The argument is between those who advise soldiers how they can/should behave under the new military directive, and those who concentrate on how to have the directive changed. 
“The Chief of Staff is pushing us, the soldiers’ educators, into a corner. On the one hand, we are aware of the importance of uniting the soldiers, but on the other hand, the way that has been chosen to do this does not jibe with the Torah way in which the religious soldiers were taught. Jewish Law forbids a man from hearing a woman [aside from immediate relatives] singing.”
The military directive requiring all soldiers to participate in cultural programming does ask commanders to plan programs that are appropriate to all soldiers' beliefs.
Rabbi Bareli, grandson of the late Rabbi Moshe Tzvi Neriyah, the founder of the Yeshiva Bnei Akiva high school movement in Israel, feels that with some “advance planning, an event can be planned that would be acceptable for the entire soldier body. The Chief IDF Rabbi’s request for ‘justified consideration’ is correct and proper for the given situation.”

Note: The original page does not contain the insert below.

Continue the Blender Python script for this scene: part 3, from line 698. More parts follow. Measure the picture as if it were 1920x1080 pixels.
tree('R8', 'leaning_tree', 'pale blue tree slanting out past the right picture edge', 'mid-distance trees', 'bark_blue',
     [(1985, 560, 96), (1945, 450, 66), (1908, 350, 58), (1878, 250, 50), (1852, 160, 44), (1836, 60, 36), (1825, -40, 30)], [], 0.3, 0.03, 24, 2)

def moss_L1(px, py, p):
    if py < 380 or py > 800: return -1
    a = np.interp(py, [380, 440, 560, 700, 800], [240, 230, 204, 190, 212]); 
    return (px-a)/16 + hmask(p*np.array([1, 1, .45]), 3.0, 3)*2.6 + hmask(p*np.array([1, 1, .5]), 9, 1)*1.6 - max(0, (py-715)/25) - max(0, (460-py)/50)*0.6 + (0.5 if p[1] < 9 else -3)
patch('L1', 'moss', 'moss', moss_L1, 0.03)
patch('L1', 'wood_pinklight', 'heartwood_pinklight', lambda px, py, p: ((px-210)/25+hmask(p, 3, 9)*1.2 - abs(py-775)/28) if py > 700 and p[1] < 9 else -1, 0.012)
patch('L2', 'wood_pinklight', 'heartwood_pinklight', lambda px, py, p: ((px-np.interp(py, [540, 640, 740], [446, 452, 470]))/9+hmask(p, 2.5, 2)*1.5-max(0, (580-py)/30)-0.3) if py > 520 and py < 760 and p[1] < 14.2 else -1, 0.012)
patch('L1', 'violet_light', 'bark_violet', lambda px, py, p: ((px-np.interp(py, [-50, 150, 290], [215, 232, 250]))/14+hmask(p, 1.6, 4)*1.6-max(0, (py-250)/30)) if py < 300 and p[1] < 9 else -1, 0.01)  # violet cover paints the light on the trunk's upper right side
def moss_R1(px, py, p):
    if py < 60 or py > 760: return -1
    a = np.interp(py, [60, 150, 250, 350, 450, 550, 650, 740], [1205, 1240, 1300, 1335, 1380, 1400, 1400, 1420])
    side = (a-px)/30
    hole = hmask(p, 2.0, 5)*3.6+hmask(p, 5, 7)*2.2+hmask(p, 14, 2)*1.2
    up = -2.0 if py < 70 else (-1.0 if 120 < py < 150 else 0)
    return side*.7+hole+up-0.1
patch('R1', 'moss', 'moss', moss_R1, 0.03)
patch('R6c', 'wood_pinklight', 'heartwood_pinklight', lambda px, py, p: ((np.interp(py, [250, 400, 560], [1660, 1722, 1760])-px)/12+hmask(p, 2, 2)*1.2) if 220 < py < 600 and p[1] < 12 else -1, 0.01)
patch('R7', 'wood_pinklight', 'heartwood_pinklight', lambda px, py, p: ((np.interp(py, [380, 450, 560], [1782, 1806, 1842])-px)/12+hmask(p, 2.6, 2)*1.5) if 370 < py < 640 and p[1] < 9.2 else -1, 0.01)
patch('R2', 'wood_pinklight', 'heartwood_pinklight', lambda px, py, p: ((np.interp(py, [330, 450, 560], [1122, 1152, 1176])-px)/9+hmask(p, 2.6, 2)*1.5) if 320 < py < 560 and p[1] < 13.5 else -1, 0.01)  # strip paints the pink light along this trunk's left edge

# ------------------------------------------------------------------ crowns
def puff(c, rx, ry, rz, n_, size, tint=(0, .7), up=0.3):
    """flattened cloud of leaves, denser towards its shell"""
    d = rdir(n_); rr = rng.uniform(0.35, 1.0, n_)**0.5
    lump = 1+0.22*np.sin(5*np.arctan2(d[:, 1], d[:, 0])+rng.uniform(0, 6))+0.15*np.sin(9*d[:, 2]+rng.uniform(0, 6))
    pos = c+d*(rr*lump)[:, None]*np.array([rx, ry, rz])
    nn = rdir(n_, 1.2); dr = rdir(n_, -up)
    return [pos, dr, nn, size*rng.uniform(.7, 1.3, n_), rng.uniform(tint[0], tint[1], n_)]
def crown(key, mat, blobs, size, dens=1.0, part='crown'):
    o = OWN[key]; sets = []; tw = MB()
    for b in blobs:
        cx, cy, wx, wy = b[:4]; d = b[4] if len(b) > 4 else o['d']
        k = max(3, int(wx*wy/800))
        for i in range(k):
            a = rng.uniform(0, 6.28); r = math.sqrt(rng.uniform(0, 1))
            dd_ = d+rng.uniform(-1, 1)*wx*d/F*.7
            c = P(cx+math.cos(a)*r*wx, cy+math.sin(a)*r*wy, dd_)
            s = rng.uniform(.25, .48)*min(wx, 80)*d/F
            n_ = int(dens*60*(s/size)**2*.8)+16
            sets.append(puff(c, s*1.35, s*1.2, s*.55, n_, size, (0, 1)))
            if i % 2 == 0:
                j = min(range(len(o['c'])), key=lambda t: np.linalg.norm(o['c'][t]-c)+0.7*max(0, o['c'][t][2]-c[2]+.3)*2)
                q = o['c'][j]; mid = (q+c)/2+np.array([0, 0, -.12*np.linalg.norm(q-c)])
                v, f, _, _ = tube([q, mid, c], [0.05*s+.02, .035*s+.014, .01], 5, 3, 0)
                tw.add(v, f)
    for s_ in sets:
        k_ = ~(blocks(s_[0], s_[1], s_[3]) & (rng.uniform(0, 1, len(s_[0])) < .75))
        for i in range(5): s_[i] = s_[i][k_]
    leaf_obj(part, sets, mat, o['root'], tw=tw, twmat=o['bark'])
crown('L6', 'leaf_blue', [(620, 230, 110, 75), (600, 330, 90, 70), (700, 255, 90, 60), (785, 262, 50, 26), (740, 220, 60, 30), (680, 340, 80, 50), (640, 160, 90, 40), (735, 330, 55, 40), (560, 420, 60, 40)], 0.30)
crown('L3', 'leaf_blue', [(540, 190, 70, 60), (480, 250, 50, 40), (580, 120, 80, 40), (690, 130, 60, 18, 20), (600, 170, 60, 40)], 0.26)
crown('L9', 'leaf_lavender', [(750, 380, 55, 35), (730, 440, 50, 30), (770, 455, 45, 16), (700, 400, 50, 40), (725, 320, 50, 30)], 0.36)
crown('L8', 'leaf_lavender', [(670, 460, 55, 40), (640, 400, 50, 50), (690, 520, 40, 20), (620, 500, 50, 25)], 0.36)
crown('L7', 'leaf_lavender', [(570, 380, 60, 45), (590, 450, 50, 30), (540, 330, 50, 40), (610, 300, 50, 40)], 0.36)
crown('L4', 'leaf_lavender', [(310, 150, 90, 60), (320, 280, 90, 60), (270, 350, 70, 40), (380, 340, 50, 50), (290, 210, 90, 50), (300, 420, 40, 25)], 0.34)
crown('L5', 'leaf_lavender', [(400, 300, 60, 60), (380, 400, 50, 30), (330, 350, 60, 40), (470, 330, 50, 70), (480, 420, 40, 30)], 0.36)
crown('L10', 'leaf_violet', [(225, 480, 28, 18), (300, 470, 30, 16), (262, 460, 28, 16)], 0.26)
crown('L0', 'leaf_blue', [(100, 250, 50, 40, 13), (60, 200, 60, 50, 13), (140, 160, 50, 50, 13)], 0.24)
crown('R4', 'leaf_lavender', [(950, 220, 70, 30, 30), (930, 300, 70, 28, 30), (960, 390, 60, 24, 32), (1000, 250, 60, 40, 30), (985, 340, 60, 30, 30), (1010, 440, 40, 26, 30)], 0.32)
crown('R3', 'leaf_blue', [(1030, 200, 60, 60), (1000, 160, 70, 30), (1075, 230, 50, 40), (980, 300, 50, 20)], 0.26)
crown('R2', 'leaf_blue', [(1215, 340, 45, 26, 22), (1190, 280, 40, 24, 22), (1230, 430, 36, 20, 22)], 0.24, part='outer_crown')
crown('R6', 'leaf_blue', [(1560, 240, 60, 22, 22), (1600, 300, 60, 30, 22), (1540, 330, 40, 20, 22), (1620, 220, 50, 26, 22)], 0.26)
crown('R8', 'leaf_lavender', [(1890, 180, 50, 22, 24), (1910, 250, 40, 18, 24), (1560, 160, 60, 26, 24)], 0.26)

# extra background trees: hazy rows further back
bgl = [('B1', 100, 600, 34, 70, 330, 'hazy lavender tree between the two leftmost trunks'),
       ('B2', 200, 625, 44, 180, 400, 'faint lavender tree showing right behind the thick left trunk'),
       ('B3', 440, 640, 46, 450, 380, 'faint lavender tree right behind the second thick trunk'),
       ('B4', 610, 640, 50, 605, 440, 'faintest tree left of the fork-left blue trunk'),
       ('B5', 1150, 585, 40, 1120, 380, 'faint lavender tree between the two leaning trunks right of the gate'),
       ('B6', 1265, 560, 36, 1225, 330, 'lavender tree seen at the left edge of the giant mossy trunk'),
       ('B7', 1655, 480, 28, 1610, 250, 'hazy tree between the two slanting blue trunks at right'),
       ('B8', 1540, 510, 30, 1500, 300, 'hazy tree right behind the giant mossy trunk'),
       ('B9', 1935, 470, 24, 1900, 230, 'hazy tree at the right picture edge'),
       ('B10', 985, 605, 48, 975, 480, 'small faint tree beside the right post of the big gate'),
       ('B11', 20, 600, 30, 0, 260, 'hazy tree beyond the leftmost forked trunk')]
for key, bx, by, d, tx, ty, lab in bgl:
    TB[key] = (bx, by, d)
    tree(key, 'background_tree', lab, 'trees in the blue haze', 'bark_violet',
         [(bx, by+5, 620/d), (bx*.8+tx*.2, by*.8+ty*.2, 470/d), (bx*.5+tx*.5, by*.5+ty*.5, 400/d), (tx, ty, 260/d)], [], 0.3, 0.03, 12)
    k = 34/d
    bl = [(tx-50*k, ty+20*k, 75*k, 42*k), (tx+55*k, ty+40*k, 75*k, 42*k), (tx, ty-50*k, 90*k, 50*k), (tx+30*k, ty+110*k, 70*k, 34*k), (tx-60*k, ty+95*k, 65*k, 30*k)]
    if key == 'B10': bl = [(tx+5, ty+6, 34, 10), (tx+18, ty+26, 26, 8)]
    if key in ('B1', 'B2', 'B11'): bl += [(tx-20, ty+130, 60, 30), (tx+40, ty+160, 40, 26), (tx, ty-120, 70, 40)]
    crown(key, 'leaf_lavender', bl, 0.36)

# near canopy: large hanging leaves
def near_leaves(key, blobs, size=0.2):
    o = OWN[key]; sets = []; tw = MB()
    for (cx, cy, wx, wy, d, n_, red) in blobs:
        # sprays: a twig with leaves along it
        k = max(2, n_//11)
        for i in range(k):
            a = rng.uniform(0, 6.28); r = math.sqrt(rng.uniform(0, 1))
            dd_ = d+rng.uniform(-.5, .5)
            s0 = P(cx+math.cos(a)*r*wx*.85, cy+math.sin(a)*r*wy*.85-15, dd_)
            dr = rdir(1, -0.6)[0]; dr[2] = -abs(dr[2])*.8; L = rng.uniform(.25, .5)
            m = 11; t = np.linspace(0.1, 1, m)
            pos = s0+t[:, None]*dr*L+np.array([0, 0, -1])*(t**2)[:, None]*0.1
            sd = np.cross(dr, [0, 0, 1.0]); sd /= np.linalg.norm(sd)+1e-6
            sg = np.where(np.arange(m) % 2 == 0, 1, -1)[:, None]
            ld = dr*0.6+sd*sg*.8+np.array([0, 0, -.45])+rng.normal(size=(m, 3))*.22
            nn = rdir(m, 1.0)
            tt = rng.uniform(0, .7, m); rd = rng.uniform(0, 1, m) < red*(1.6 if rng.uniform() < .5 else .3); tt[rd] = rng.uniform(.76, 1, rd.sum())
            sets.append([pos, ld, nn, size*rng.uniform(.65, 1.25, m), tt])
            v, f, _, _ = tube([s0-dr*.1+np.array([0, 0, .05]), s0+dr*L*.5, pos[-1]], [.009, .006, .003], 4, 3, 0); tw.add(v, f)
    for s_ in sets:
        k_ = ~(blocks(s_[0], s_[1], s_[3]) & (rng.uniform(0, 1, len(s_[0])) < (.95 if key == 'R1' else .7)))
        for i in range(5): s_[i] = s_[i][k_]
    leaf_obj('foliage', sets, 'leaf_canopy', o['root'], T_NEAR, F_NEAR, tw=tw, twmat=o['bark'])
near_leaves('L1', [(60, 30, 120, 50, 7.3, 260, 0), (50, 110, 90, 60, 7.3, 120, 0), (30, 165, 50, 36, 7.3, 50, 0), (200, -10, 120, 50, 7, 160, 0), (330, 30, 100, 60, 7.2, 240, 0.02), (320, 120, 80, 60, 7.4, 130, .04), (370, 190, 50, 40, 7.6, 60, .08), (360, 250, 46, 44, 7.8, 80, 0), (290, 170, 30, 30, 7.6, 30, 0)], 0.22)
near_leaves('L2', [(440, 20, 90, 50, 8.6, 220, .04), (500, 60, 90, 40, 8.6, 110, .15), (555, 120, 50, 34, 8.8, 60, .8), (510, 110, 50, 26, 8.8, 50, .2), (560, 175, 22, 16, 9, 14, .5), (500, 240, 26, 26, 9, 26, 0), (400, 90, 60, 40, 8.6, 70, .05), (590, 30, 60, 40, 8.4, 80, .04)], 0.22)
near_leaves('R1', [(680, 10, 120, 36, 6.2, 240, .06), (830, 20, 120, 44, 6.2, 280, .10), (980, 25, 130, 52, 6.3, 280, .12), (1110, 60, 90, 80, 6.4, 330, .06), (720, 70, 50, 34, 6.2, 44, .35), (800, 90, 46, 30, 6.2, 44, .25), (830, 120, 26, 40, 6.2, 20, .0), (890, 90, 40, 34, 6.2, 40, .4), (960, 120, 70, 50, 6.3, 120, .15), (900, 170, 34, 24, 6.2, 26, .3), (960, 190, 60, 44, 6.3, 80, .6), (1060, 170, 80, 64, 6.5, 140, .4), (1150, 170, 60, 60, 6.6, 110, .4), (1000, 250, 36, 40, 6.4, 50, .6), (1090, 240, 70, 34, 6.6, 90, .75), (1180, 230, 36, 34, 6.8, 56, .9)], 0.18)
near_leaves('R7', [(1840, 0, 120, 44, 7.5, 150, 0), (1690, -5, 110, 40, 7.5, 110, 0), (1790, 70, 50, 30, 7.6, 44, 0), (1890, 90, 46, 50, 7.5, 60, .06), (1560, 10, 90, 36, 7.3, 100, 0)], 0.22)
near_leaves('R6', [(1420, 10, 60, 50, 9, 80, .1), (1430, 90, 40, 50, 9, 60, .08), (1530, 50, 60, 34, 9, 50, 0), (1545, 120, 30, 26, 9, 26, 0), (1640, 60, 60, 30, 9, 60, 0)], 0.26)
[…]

Rabbi Yisrael Rosen, head of the Zomet Institute for Science and Torah, calls for a more lenient Halakhic approach. In his column in the weekly synagogue sheet Shabbat B'Shabbato, he quotes a recent rabbinic article stating that just as the ban on seeing a married woman’s hair has become slightly more lenient because people have become accustomed to seeing it, a similarly lenient approach should be taken regarding hearing a woman singing. He also says that soldiers can either turn away or cover their ears when a woman is singing during a concert.
In Sum
Rabbi Rosen’s approach can be summed up as relating to how soldiers can and should behave under the new military directive, rather than with how to have the directive changed.
Rabbi Bareli relates to this approach by raising "strong doubts as to whether a general, permanent dispensation can or should be issued based on leniencies proposed only for exceptional circumstances."
“After all,” write the Sderot rabbi, “our goal is to be able to fulfill the Law as written, without relying on leniencies. The publication of a call for permanent leniencies harms our great efforts to uplift the public and strive for perfection in matters of purity and holiness.”